UNLIKE THE lyrics about a hypothetical character's hypothetical thoughts, actual police killings of actual people almost never actualize in any punishment.
Just months after police choked Eric Garner to death, de Blasio promised to veto any attempt to make police chokeholds illegal. While outrage and bluster continue to build over song lyrics, none of the six police officers involved in Garner's death will even face trial.
In its unbending support for police, the de Blasio administration has been little different from those of Bloomberg or Giuliani. The past 15 years have seen routine humiliation and arrest, punctuated violence and murder that is rarely punished.
Since the 1999 murder of Amadou Diallo, 179 fatalities involving on-duty cops have resulted in just three indictments and only a single conviction. Of these fatalities, "86 percent were black or Hispanic," according to the Daily News.
If the Bronx Defenders disappear, the services they perform will be put in peril, while the need for them will continue to grow. This much is ensured by the de Blasio administration's commitment to Broken Windows policing and refusal to meaningfully punish NYPD murder and violence.
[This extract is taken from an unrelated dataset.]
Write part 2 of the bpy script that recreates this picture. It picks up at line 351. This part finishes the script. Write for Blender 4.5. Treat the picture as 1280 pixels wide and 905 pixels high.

As the Campaign to End the New Jim Crow wrote in an open letter to Bill de Blasio, it is imperative to both defend the Bronx Defenders and wage a larger fight against the regime of racist criminalization which makes those services so necessary:
Mayor de Blasio, this is the "tale of two cities" that you promised to end. A tale that tells a story of Black lives having no real value. Their deaths at the hands of police are inconsequential; their mass incarceration is justifiable; their alarming unemployment rates are acceptable, their frustrations are trivial and their reactions to injustices are objectionable.
While we all stand firmly in denouncing violence, we stand as firmly in supporting many of the messages in the video and in the right of expression. Mayor de Blasio, people are angry; parents are scared; policing is out of control. There must be a better way forward.